‘India’s offensive on eastern border message to terrorists’

New Delhi,  (IANS) India’s offensive against terrorists along its eastern border sends a message to them, the government said on Wednesday, even as defence ministry denied that “hot pursuit” was involved in the action.

Questions were raised if India would pursue a similar policy along its Western border with Pakistan, inviting a sharp reaction from the other side.

The operation conducted by the Indian Army on Tuesday involved two attacks along the Indo-Myanmar border, with the camps being located in Myanmarese territory.

Perceived as the largest cross-border operation yet by the Army, the attack resulted in several militants being killed with no loss of life on the Indian side.
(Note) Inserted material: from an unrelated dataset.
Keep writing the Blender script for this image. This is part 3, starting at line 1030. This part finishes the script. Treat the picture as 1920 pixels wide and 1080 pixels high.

Minister of State for Defence Rao Inderjit Singh denied any “hot pursuit” being involved in the operation, while Environment Minister Prakash Javadekar said it was a message to all terrorists.

“We did not use hot pursuit. We contacted Burma (Myanmar) authorities before the attack,” Rao Inderjit said here.

Javadekar, speaking in Mumbai, said: “The military’s action against insurgents, with assistance from the Myanmarese government, speaks volumes about India’s resolve to fight terror. This is a lesson and a message to all the terror groups that India will not hesitate in going beyond its geographical borders to eliminate terrorists.”

Minister of State for Home Kiren Rijiju, termed it a fitting reply.

“The ilitary operation against extremist hideouts in Myanmar is a fitting reply for the ambush of Army soldiers,” Rijiju said.

“We must salute the work the army did… When something is done in national interest, we must support it and not discuss it in detail,” he added.

The Congress, however, said government must not politicise the issue.

“Indian Army has never said it has entered into Myanmar. What we would like to say that such things should never be politicised”, party spokesman Ajay Maken told reporters.

A sharp reaction, meanwhile, came from Pakistan, with Interior Minister Chaudhry Nisar saying India should not mistake the country for Myanmar.

“Pakistan Army is fully capable of responding to any adventurism,” said Nisar.

Army sources meanwhile said more such operations may be carried out in future based on intelligence reports.

“More such attacks may take place if there are intelligence inputs of a threat (of the kind of attack on June 4 in Manipur that claimed the lives of 18 Indian Army soldiers and injured many more). The forces are always ready for such operations,” a senior officer told IANS on condition of anonymity as he was not authorised to speak to the media.

Asked if a similar approach could be used on the Western border, highly placed officials said the situation on both sides is different.

“Defence and security strategy is something that evolves after one thinks through all the consequences of action or inaction; hence any premature celebration over the Myanmar swatting of terror groups would not only be wrong, but foolish,” an official close to the security establishment told IANS.

Former Army Chief Gen. V.P. Malik said India had the capability, but such operation on the Western border along with Pakistan may result in a small-scale war.

“We do have the capability (to launch similar attack along India-Pakistan border) but it does not mean we will react in that manner. It can escalate into a limited war, we have to be prepared for all those things in term of public opinion and international opinion,” Gen. Malik said.

According to sources, elements of 21 Para (SF) of the Parachute Regiment that carried out the strike on Tuesday did not suffer any losses but caused “significant casualties” among the terrorists.

Officially, the army has not released figures for militants killed in the attack but these are estimated to be between 15 and 25.

Sources said the camps that were attacked were a few kilometers inside Myanmar border, but refused to name the exact location.

The paratroopers were flown to the target in the indigenous Dhruv advanced light helicopters.